At this point, I'm all but banging my head on the table. I was seriously at any point looking for camera crews to come out of hiding. I just knew I was being Punk'd! Only this could happen to me!
I have a tendency to talk to people across the room with my eyes, like every girl does, and one time he caught me looking at John and Jon. He turned around to see who I was looking at and I thought for sure he was going to ask if I knew them. Instead, he thought they were gay!!!
Of course, I couldn't say I knew different, so I was just like "oh, you think so?" I died laughing secretly on the inside. I still crack up every time I think about it.
Once they bring the bill, he looks at it and says "Oh, you're a cheap date!" {excuse me?!} Then he pulls out a wad of hundreds to pay with. He asked if I wanted to go get ice cream afterwards, but I told him no. Personally, I was trying to figure out where he was going to put ice cream after all that food! Instead, I went and grabbed something to drink with Jon and John to talk about how awful and comedic it was.
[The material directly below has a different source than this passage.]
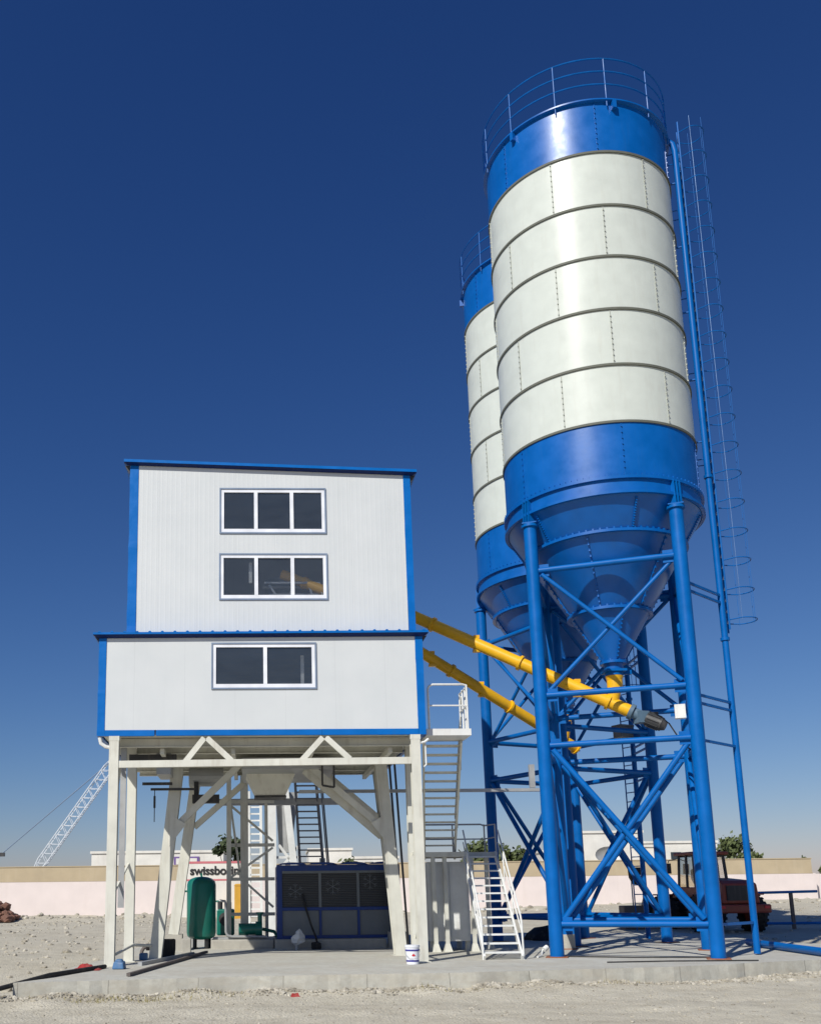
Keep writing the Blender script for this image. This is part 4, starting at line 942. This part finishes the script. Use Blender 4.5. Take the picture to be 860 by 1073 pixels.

To make it even better, I was out eating with my cousins {the cousin's he dated mom and brother) on Saturday night and who else, but Mr. Ricki Lake Show walks in! I wanted to die! We were leaving and we was walking in, so luckily we only spoke briefly. He did text me later that night with a little small talk, but he hasn't said a word since then, thankfully! I'm hoping he knows it isn't going to work! ha!
I've decided that dating is awkward and stupid. Can't we all just skip that part?! I'll be more likely to marry someone if I didn't have to put myself into an awkward situation of dinner with someone I don't know.
Happy Thursday!!
XoXo,
AK
4 comments:
I hate dating too. It's terrible.
Dan sounds like a winner though. ;)
I'm dying over here!!!!!!! You forgot the part where John and Jon were texting me! I'll hold off on calling Nana...for now...only because she fell yesterday. (Dr. Ford told me last night.) keep the first date blogs coming! Lol!
At least he paid!!! That's probably the only good thing about that date:)
BEST Blog ever. No seriously, that was hysterical. Is it bad that I'm laughing at your terrible first date? I mean seriously... what a weird first date! Please keep this blogs coming. When you do meet your Prince Charming I'm sure he will roll hearing about all of your experiences! Haha! Love you!